Yesterday, we pulled the needle out of the sheath and washed it and the needle seat. (It's an Ag 1329A autosampler) I ran a bunch of blank and ACN injections. It looks better, but still not where I need it to be.
Goodness, this compound! Instrument #2 probably saw less than 5 injections of this stuff. If it's contaminating the needle that quickly, even with a needle wash..GEEZ.
I will try the suggested injections (at 100uL) below and wait impatiently for the Fed Ex truck.

Does anyone know how mobile phase runs through these autosamplers? Is it always running through the loop, or is the loop only used during injections?
Thanks,
Lisa

You might want to make some blanks by by-passing completely the injector. If these are clean, new ACN won't help you. What might help you is excessive needle and loop cleaning with different polarity solvents and maybe one high salt one -1M- (use water for flushing before and after the high salt). The best combination will come up after some trial and error...

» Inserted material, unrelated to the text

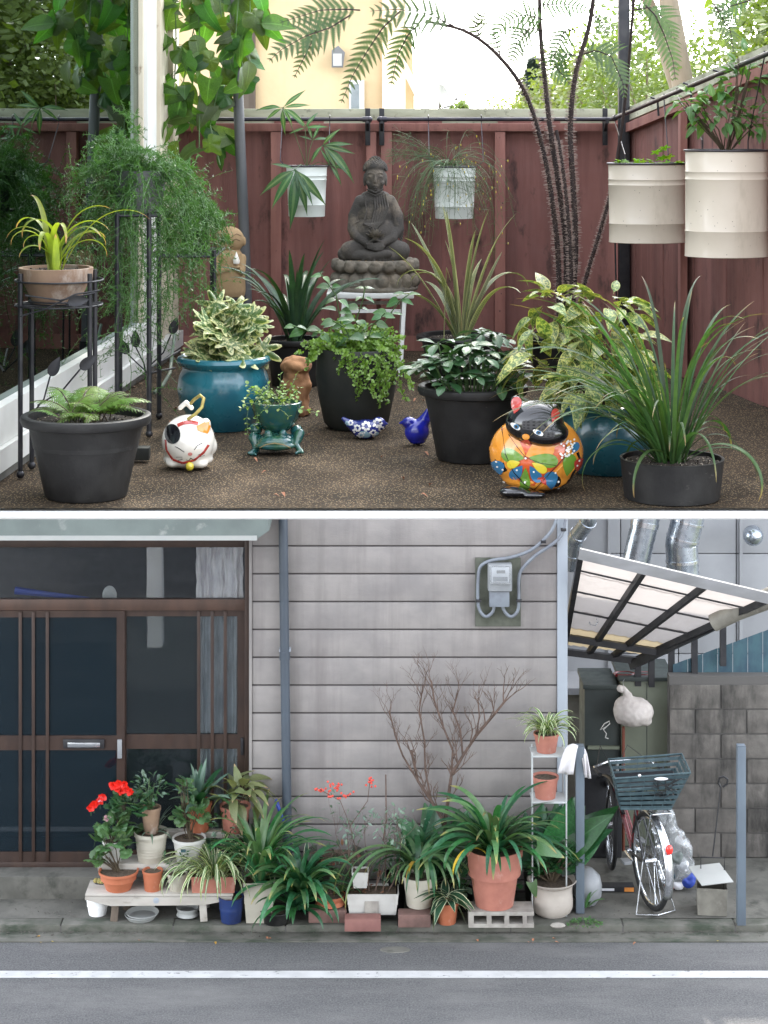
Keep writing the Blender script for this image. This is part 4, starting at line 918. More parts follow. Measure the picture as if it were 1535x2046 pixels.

In other words, are these ghost peaks or carryover?

They are true ghost peaks, showing up in blank (no vial) injections. I tried the 100uL injections with heat and it looks okay for the most part. But, there is a new little friend eluting early, right where I have two impurity peaks expected.
So, we just realized...there was painting going on near our lab recently. It still smells like paint in here. We leave the lab doors open during the day. I close them in the evening, but the janitor always leaves them open. It's not unheard of, that it could be paint volatiles. My problems started about the same time the drywall and paint were being worked on.
If I can just get rid of the new 7min hump, I would be good to go.
Lisa

If I understand what you did it could be carryover. If it is it should diminish by doing consecutive blank injections, a ghost would persist until you eliminated its source, for instance, by eliminating contact with paint volatiles.

Hi,
The peaks do not diminish with subsequent blank injections.
I will prepare everything now in the hood with fresh bottles and keep parafilm around bottle caps. Hopefully, if it is the paint volatiles, this will keep it out of my solutions.

Lisa

Hi Lisa,

I'm just wondering if you ever got to the source of your problems on this one? I'm experiencing pretty similar problems, and I must agree wuth you, it is infuriating!

Rob

If you have Agilent autosampler (Ag 1329A=Agilent 1329A?) the mobile phase runs always through the loop except the time needed for the preparation for injection. I don't know other systems but they probably work in the same manner.

I've solved some of my problems - it appears a batch of sample diluent that was made up had an extra peak in it - source unknown (plasticizer?).

However I'm still experiencing extensive carryover problems with my Agilent 1100 autosampler. I've cleaned the needle (no joy) washed out both lines/sample loop with IPA wash (no joy - although it has improved the baseline somwhat).

I'm injecting a sample of diluent (blank) and carryover from the main sample peak persists even after 20 overnight injections. This carryover peak does not diminish in size. I just can't seem to get rid of this carryover peak - this has happened to me before. Could it be a rotor seal problem? Worth changing I suppose as an etched damage one would inject a small amount of highly absorbing "trapped" compound each time the rotor was turned wouldn't it?

Rob, did you estimate how much stuff would have to be "trapped" to give your results that "see" no change in carryover after 20 blank injections?